*Aim:* From the listing below, count the lines where the string "part" occurs. Give the number, with no other words.

*Task material:*
++++++++
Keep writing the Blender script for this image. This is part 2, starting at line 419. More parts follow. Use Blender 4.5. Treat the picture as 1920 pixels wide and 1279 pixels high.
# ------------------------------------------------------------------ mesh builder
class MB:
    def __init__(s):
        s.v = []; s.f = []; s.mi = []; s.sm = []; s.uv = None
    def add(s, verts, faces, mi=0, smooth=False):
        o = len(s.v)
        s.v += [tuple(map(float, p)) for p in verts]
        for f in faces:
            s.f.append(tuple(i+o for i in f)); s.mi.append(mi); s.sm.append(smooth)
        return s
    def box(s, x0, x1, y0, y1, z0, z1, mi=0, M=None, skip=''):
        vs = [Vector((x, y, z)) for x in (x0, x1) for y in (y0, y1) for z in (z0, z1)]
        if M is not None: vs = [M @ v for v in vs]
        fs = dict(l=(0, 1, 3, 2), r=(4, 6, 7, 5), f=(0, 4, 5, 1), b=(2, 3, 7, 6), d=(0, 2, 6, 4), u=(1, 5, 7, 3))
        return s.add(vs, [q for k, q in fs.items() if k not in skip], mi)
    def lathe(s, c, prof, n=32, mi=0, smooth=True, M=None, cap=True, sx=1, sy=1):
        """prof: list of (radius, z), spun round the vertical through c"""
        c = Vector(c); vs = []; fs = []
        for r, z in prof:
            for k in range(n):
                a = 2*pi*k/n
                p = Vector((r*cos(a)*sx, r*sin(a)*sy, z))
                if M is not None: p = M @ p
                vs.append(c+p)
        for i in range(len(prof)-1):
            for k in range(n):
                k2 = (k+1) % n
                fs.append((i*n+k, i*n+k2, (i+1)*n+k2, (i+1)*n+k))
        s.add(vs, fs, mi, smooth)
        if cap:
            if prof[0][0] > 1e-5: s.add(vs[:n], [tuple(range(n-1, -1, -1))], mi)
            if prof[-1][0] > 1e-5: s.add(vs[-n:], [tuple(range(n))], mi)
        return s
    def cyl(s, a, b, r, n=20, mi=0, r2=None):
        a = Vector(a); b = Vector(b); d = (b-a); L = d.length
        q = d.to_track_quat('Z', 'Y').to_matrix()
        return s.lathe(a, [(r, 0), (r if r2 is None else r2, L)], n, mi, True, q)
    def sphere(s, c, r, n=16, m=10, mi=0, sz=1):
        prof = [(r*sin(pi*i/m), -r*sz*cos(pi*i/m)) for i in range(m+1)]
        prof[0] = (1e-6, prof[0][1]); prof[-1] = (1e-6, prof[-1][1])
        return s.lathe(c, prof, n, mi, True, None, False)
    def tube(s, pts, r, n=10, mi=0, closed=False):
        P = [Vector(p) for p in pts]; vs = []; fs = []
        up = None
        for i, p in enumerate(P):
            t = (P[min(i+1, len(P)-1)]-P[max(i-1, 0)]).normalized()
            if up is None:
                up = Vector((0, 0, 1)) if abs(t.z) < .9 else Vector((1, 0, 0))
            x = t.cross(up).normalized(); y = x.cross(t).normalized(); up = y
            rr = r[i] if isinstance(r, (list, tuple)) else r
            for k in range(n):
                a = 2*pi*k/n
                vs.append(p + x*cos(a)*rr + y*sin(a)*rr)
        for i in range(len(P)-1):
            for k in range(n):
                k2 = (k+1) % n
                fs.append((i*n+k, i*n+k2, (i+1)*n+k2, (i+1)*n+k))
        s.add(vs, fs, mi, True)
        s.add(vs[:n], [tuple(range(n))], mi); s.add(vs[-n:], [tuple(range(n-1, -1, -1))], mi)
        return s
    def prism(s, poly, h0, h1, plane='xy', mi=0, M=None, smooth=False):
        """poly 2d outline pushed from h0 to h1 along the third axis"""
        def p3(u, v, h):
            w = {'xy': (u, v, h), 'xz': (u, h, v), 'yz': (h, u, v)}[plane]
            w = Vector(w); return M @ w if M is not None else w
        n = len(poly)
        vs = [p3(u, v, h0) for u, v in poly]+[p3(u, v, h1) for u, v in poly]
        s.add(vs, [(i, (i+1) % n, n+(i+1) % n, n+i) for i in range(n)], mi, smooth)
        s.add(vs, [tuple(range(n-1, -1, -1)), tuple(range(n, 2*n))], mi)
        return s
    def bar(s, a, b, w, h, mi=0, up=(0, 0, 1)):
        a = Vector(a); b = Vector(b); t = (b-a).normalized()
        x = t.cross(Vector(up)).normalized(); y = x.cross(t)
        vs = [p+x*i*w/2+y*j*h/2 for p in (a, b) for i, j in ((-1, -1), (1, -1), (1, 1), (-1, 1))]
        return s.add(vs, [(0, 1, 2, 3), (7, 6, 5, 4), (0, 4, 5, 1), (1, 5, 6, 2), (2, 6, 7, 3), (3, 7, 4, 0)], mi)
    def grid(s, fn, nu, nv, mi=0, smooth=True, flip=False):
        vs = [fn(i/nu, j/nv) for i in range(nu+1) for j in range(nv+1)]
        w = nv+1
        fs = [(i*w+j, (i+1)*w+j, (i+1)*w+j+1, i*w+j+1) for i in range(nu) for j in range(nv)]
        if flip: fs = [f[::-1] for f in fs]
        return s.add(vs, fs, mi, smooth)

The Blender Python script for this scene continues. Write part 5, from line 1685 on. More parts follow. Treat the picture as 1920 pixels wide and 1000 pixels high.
++++++++
*Solution:* 2